Data block:
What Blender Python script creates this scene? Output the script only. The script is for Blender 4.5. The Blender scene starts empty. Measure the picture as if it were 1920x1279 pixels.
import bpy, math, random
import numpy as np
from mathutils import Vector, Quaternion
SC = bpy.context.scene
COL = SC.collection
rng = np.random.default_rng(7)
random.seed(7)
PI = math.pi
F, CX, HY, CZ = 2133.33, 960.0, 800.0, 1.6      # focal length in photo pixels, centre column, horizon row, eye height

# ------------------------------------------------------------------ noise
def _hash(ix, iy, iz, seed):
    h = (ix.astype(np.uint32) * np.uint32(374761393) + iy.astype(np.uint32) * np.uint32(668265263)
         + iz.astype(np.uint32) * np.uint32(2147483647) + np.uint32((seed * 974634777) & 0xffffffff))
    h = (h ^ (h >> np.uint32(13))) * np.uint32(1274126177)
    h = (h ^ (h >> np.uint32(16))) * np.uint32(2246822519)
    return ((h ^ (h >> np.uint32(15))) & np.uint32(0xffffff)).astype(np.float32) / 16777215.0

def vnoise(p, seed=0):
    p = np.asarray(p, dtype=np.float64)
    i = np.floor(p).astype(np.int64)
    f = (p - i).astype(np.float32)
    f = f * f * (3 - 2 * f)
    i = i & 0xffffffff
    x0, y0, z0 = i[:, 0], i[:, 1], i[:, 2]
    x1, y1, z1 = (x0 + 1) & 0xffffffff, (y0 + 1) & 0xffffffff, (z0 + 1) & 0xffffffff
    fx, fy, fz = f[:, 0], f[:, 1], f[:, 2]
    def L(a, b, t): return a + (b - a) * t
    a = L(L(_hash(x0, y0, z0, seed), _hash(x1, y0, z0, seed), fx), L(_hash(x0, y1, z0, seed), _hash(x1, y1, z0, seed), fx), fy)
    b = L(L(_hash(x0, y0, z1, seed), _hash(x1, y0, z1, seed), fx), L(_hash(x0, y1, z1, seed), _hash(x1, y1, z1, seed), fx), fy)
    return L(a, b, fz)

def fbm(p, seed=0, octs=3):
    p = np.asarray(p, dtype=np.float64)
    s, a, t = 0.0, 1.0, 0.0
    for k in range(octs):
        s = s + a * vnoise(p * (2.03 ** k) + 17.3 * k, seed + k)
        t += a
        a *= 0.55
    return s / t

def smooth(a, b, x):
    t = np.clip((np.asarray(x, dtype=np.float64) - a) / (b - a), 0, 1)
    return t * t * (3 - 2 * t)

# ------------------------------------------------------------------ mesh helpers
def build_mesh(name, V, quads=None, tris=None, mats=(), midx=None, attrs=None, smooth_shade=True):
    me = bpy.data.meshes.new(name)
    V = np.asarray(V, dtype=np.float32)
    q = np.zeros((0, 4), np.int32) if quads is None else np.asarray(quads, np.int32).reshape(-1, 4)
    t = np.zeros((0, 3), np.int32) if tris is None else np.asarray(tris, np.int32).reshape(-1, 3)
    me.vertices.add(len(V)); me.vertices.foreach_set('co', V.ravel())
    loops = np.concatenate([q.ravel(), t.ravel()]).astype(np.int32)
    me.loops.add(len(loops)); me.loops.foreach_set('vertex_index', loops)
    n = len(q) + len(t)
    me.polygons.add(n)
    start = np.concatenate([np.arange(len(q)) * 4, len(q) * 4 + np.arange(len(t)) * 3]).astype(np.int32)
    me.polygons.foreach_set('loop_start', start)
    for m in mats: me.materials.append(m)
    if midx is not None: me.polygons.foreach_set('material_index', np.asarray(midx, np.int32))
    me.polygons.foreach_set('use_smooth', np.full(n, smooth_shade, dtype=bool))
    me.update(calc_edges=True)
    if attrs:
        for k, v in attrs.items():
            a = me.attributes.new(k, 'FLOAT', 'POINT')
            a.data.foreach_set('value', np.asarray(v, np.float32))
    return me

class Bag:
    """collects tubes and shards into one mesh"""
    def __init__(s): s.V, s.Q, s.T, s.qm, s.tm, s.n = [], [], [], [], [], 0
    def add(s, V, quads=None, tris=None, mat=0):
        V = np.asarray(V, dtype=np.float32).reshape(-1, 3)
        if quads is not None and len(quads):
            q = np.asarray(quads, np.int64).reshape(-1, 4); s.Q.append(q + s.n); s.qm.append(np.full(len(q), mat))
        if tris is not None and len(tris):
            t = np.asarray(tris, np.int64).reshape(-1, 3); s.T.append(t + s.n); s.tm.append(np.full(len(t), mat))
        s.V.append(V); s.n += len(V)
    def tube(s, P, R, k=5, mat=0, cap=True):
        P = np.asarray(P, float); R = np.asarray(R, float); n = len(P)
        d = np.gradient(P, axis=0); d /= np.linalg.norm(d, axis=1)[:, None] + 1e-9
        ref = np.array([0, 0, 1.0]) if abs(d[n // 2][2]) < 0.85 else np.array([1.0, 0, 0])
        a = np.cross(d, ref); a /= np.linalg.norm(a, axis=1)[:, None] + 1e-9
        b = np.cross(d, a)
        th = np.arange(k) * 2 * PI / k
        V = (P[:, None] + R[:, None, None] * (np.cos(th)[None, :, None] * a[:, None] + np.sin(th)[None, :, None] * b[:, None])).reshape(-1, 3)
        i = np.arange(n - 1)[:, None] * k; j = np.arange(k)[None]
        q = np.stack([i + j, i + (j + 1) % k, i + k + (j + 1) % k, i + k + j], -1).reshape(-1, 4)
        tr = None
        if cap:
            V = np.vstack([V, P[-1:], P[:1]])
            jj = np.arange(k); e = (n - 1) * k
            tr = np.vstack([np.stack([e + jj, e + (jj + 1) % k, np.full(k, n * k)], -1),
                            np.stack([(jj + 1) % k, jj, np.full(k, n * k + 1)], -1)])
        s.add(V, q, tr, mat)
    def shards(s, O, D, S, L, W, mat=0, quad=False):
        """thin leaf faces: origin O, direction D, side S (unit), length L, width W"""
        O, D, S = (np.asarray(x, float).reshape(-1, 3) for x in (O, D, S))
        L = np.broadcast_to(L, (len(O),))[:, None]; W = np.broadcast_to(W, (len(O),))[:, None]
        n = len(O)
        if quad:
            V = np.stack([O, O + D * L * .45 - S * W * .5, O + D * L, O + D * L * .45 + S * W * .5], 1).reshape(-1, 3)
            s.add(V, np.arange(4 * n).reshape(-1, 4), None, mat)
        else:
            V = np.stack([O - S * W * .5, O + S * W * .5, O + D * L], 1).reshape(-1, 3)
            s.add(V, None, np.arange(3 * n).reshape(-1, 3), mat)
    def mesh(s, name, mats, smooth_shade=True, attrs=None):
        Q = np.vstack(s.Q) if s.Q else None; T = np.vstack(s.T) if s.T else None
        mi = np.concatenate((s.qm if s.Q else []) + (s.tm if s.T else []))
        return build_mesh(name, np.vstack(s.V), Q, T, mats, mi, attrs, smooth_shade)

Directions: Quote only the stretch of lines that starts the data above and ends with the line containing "return L(a, b, fz)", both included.

Response:
What Blender Python script creates this scene? Output the script only. The script is for Blender 4.5. The Blender scene starts empty. Measure the picture as if it were 1920x1279 pixels.
import bpy, math, random
import numpy as np
from mathutils import Vector, Quaternion
SC = bpy.context.scene
COL = SC.collection
rng = np.random.default_rng(7)
random.seed(7)
PI = math.pi
F, CX, HY, CZ = 2133.33, 960.0, 800.0, 1.6      # focal length in photo pixels, centre column, horizon row, eye height

# ------------------------------------------------------------------ noise
def _hash(ix, iy, iz, seed):
    h = (ix.astype(np.uint32) * np.uint32(374761393) + iy.astype(np.uint32) * np.uint32(668265263)
         + iz.astype(np.uint32) * np.uint32(2147483647) + np.uint32((seed * 974634777) & 0xffffffff))
    h = (h ^ (h >> np.uint32(13))) * np.uint32(1274126177)
    h = (h ^ (h >> np.uint32(16))) * np.uint32(2246822519)
    return ((h ^ (h >> np.uint32(15))) & np.uint32(0xffffff)).astype(np.float32) / 16777215.0

def vnoise(p, seed=0):
    p = np.asarray(p, dtype=np.float64)
    i = np.floor(p).astype(np.int64)
    f = (p - i).astype(np.float32)
    f = f * f * (3 - 2 * f)
    i = i & 0xffffffff
    x0, y0, z0 = i[:, 0], i[:, 1], i[:, 2]
    x1, y1, z1 = (x0 + 1) & 0xffffffff, (y0 + 1) & 0xffffffff, (z0 + 1) & 0xffffffff
    fx, fy, fz = f[:, 0], f[:, 1], f[:, 2]
    def L(a, b, t): return a + (b - a) * t
    a = L(L(_hash(x0, y0, z0, seed), _hash(x1, y0, z0, seed), fx), L(_hash(x0, y1, z0, seed), _hash(x1, y1, z0, seed), fx), fy)
    b = L(L(_hash(x0, y0, z1, seed), _hash(x1, y0, z1, seed), fx), L(_hash(x0, y1, z1, seed), _hash(x1, y1, z1, seed), fx), fy)
    return L(a, b, fz)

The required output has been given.